Inflation, as measured by the Federal Reserve's preferred gauge, has climbed to the highest level since February 1982. In November, the personal consumption expenditures price index jumped to 5.7%, well above the Fed's preferred target of 2%. The data is further evidence of a spike in prices illustrated by a separate measure – the Consumer Price Index – which showed inflation rose by 6.8% in November from the previous year.

Customers wait in line to check out during a Black Friday sale at Macy's, Nov. 26, 2021, in Indianapolis.


The hotter-than-expected inflation report will likely reinforce the Federal Reserve's decision in December to accelerate the withdrawal of its monetary support for the U.S. economy and could create additional pressure on the central bank to further tighten policy in 2022 by hiking interest rates.
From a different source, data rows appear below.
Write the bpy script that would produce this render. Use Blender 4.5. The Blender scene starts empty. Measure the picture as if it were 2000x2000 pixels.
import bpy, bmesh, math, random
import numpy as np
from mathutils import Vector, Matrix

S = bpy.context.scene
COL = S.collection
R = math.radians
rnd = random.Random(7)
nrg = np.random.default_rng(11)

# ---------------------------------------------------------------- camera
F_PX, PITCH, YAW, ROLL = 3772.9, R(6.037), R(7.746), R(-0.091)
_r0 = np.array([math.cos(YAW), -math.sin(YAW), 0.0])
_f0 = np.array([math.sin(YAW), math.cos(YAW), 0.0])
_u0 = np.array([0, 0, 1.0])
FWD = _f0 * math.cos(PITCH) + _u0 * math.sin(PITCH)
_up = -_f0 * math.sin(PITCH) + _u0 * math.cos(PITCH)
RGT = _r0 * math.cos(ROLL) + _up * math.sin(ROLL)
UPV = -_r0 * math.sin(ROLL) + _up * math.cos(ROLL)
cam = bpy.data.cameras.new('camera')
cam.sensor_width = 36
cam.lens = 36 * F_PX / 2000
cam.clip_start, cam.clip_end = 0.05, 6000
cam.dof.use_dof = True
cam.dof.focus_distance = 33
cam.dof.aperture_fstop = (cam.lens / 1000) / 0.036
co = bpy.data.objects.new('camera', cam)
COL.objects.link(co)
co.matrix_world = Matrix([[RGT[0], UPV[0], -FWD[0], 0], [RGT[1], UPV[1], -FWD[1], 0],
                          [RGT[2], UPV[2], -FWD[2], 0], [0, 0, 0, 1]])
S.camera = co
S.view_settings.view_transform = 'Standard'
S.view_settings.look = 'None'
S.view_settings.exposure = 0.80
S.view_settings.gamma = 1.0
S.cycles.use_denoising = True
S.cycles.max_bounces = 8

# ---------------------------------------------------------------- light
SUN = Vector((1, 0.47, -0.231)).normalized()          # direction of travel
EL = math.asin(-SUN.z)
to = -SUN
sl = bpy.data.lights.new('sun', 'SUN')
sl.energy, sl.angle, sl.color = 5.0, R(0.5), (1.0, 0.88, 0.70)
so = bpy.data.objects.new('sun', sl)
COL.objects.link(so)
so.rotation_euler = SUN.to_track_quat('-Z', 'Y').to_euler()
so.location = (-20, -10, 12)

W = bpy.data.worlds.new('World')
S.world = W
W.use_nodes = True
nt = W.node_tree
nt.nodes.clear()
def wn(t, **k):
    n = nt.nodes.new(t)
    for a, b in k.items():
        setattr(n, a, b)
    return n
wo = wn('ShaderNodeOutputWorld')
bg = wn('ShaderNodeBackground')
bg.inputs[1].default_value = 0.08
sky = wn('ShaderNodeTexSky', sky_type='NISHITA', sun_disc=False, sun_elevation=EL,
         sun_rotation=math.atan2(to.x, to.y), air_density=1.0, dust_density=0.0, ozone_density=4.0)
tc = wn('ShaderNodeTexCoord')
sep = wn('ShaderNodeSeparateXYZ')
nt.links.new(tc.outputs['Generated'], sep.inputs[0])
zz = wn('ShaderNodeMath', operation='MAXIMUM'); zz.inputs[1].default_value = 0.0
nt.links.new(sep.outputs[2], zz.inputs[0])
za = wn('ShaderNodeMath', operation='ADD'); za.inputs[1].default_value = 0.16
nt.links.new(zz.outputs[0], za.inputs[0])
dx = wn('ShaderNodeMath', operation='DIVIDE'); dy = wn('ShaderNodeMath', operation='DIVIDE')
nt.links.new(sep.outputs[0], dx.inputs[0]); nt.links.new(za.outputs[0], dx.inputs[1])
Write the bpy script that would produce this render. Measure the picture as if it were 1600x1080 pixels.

Although policymakers voted to hold rates near zero, where they have sat since March 2020, new economic projections show that every Fed official has penciled in at least one rate hike next year – a considerable shift from September, when half of the central bankers believed interest rate increases were not warranted until at least 2023.

Officials now project rates to stand at 0.9% at the end of 2022, 1.6% at the end of 2023 and 2.1% at the end of 2024.

At the conclusion of its most recent policy-setting meeting, the Federal Open Market Committee said that it would double the reduction of its asset-purchase program to $30 billion a month, a timeline that could phase out the purchases entirely by March rather than the original June trajectory laid out last month.

Jerome Powell, chairman of the U.S. Federal Reserve, during a Senate Banking, Housing and Urban Affairs Committee hearing in Washington, D.C.


Fed Chairman Jerome Powell said that he still believes consumer prices will fall next year as bottlenecks at supply chains clear up, but he also warned of a growing risk of persistently high prices. The decision to speed up its withdrawal of support, Powell said, stems from a spate of October indicators, including rising wages, half a million new jobs and a 0.9% monthly increase in consumer prices.

"There’s a real risk now," Powell said at a press conference to explain the Fed's decision. "I believe that inflation may be more persistent…the risk of higher inflation becoming entrenched has increased."

The Goldman Sachs economists – who projected that core PCE inflation will rise from 3.6% to 4.4% by the end of 2021 – seconded that opinion. They have forecast that inflation will cool slightly to 2.3% at the end of 2022 and fall to 2.1% by the end of 2023.

"We do not think that aggregate demand is on an unsustainable trajectory or that inflation expectations have become unanchored, and the overshoot should therefore ultimately prove transitory," the economists wrote.